Industrial Correspondent

Coal Investments, the company run by the former British Coal director Malcolm Edwards, has won a five-year contract to supply National Power with an annual 2.8 million tonnes of coal.

The company also announced that it will expand its workforce this year from 800 to 1,200 and will break into profit within months.

Coal Investments suffered a severe blow last year when the Government announced the sale of almost every English coalfield to a rival bidder, RJB Mining.

As a result of the sale of British Coal, the company acquired only five mines, all of which were earmarked for permanent closure and none of which inherited any orders or sales contracts.
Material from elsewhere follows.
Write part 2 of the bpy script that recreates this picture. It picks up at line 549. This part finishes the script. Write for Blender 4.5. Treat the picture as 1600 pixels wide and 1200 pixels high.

Mr Edwards, chairman, said: "We seem to have made a decent business out of the rejects. The group is now developing one of the best balanced coal operations in the UK, with a good spread of sales to power stations, steelworks, industry and home heating."

He said that the National Power contract, which brings annual sales to the generating industry to 3.3 million tonnes, is "of the greatest importance" as it provides security for the long term and allows the company to plan ahead.

National Power said that the contract with Coal Investments' "reconstructed" mines was at an internationally competitive price and would enable the generator to scale back its need for imports.

Coal Investments made a loss of pounds 18.3m for the year to March, after almost pounds 9m in development costs, compared with a loss of pounds 2m the previous year.

Mr Edwards said the abortive bid for a large part of the English coalfields cost pounds 373,000 "but also absorbed all the management resources for many weeks".

The company raised pounds 50m on the stock market during the year to fund the renewal of its mines. Gearing at the year end was 15 per cent but is expected to rise.

Mr Edwards said that the company was well on the way to annual production of about 5.5 million tonnes a year, which was about three times the size of the original plan.

Customers other than the generators and the domestic market include British Steel, which takes 5,000 tonnes per week. Coal Investments also hopes to break into the export market for coking coal.

Coal Investments is among those interested in buying power stations from National Power and PowerGen. The company may also look at the sale of British Coal's fuel distribution business, although this may carry a price tag of as much as pounds 60m.